Te trzy lata były wyjątkowe i dziękuję za spędzone tu chwile, trud Grona Pedagogicznego, Rodziców i pozostałych pracowników szkoły.
Jakub Malczewski
Dzięki przyjacielowi życie jest mocniejsze, pełniejsze, jest w nim więcej piękna, i nieważne, czy jesteście blisko, czy daleko. Jeśli jesteście blisko, to wspaniale. A jeśli dzieli nas odległość, to i tak często o nim myślisz: zastanawiasz się, co porabia, czytasz listy, piszesz – dzielisz się życiem i doświadczeniem, służysz, szanujesz, adorujesz i kochasz.
Chrostopher Arthur Benson
Gdy po raz pierwszy przekraczałem mury tego budynku wydawało mi się, że będę tutaj tylko na chwilę, że „szóstka” to tylko chwilowy, nic nie znaczący przystanek w moim życiu, z którego wyjdę tak szybko, jak wszedłem, nie zostawiając nic i nic nie wynosząc. Na szczęście myliłem się. W ciągu tych pięknych trzech lat, zmieniłem moje poglądy. Spotkałem tutaj wielu wspaniałych ludzi, zarówno moich rówieśników, jak i naszych pedagogów. Nauczyłem się, że jedynym naszym ograniczeniem jesteśmy my sami, że jeśli tylko chcemy i bardzo zależy nam na osiągnięciu celu, to przy odpowiednim wkładzie pracy możemy to osiągnąć
Kiedy opuszczę nasze Gimnazjum pozostaną mi wspaniałe wspomnienia, a w szczególności przerwy spędzone na rozmowach z panem Brylewskim, filmy z panią Kaniewską, wyjścia z kołem geograficznym oraz Bal Klas Trzecich. Tak, te wszystkie wydarzenia na pewno zapadną mi w pamięć.

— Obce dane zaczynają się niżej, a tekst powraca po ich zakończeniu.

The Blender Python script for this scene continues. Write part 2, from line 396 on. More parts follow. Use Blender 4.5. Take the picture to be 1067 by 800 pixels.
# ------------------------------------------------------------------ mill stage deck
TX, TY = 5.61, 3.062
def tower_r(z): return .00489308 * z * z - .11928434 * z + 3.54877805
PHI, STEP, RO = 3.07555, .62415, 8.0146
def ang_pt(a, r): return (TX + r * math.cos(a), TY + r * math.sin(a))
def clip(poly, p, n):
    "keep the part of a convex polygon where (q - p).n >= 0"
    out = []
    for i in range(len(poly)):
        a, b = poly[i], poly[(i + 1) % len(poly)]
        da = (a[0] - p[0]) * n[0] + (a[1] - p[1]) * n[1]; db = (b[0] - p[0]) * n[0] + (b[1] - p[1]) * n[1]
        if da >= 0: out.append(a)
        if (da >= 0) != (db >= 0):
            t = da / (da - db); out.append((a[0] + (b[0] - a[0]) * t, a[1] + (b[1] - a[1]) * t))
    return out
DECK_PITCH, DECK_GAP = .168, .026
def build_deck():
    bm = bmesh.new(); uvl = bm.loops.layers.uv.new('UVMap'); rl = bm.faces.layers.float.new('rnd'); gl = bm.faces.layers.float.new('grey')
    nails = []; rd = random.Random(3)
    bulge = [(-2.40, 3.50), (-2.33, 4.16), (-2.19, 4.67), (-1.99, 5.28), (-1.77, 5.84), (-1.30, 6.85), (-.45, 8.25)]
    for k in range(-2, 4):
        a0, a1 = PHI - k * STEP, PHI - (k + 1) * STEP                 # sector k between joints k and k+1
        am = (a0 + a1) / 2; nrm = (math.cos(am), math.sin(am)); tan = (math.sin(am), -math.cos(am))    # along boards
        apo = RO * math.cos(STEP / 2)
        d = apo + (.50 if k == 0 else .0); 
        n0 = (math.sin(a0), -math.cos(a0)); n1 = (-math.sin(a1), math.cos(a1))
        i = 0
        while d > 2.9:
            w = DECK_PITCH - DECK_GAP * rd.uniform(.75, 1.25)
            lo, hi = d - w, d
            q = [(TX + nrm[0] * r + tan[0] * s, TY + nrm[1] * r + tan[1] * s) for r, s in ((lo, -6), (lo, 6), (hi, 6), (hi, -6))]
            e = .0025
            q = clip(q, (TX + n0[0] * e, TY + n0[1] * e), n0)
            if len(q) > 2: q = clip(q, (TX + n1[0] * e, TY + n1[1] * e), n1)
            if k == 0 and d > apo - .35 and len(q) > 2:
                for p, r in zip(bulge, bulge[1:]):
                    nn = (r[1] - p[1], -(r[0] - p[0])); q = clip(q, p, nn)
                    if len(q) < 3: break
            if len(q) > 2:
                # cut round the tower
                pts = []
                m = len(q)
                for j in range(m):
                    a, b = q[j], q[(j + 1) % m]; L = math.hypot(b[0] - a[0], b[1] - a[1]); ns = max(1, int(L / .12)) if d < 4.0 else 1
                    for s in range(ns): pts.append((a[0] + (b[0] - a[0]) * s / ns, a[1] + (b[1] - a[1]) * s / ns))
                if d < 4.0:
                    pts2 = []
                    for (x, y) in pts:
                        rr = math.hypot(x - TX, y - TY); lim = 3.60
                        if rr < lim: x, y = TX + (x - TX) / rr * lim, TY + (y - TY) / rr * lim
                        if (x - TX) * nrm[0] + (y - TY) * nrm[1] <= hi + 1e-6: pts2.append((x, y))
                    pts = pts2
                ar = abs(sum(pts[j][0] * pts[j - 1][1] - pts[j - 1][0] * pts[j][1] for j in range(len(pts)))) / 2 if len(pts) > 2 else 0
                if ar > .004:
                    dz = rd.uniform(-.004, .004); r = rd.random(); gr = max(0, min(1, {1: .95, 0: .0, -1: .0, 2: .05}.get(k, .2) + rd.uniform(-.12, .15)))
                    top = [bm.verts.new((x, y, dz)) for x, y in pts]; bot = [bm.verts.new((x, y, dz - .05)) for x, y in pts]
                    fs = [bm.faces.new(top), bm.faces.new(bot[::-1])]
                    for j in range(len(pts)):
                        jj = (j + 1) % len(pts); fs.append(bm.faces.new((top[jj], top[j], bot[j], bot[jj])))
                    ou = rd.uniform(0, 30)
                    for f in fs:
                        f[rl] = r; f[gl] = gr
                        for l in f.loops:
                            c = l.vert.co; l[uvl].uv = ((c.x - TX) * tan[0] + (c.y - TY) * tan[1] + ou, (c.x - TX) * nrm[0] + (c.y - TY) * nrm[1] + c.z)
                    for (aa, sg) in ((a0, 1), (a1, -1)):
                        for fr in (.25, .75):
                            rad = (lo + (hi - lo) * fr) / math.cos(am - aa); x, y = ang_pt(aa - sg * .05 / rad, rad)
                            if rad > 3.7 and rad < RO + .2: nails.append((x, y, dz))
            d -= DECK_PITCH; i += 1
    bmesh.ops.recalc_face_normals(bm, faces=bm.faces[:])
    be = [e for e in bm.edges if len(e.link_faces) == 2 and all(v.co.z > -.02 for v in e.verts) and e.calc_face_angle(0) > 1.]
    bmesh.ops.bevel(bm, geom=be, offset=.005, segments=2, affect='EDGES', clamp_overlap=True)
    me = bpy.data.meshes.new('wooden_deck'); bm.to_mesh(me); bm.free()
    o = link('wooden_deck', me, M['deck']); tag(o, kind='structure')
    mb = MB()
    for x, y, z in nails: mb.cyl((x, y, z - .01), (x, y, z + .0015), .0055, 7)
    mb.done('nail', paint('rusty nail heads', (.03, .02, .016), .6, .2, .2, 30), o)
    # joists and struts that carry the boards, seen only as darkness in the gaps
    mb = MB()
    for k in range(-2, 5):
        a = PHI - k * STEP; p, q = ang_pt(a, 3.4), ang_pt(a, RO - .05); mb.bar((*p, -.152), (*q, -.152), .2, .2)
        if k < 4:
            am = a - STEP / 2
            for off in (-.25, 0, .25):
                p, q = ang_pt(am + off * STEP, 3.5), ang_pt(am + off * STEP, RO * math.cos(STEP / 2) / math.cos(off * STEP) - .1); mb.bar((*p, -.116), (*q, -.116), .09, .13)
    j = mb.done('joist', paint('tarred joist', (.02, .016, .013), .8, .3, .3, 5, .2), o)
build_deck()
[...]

Tak więc chciałbym z całego serca podziękować całemu gronu pedagogicznemu za nieocenione pokłady wiary w mój sukces. Wam drodzy koledzy i koleżanki za te wszystkie piękne chwile, które razem przeżyliśmy. Na koniec chciałbym również podziękować Radzie Rodziców za wszystko, co zrobili nie tylko dla mnie, ale i dla nas wszystkich.